29 November 2013

The Road Is Life


For the past months, I thought a lot about what would be of me. It's the inevitable, endless life question after all, right? There were quite a few things I had in mind. But the real question was: what was most important to me? It was a baffling thought, mostly because most of these things I was deciding upon required big life changes, but I don't know. For the first time in my life, I've been feeling quite unafraid. There are so many things to do, and I want to do them all.

I thought a lot about moving. I want to start a life in a new country, in a new job, and meet new people. But as I was preparing to do just that, my relentless desire to get back on the road just kept rearing its head. Once I move, I'd have to dedicate myself to that new life, and eventually be rooted there. It would take another year or two before I would be able to travel again.

"Well, which one do you feel is more important to you?" my friend asks. But I knew the answer. I knew it all along. The answer was so clear, it was stupid that I was even baffled by all this in the first place.
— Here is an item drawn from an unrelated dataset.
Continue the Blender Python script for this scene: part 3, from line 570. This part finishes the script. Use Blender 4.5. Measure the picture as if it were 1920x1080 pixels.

Let's just say that conversation ended really well. Right now, I'm sitting here with my passport beside me, two flights already booked. And I'm still looking at the map. All these places.

I still really want to move. I do. But I figured there's no point in rushing. Perhaps when I get back from my trip, I'll finally be ready. Truth be told, I have been rushing to get myself out of here. Not because I'm running away from anything, but because a part of me is afraid that if I don't go now, I won't ever. Because here is good. All the people I love are here, among many other things. Who would want to run away from all those?

I'm quite worried that if I leave for that trip though, I'd never want to stop leaving. Because that's how it is. This wanderlust is a drug and you'll never want to stop feeling that exciting rush in going places. I'll never be rooted to one place. But I guess that's the beauty of it. Every time you leave, you lodge a tiny piece of you in that place you just left. Perhaps you would never be one big strong bark standing solid on stable soil, but what you will be would be far sweeter. You will be a wild plant that sprouts in fields, gardens and cracks in the pavement. And you know how they are--they thrive everywhere.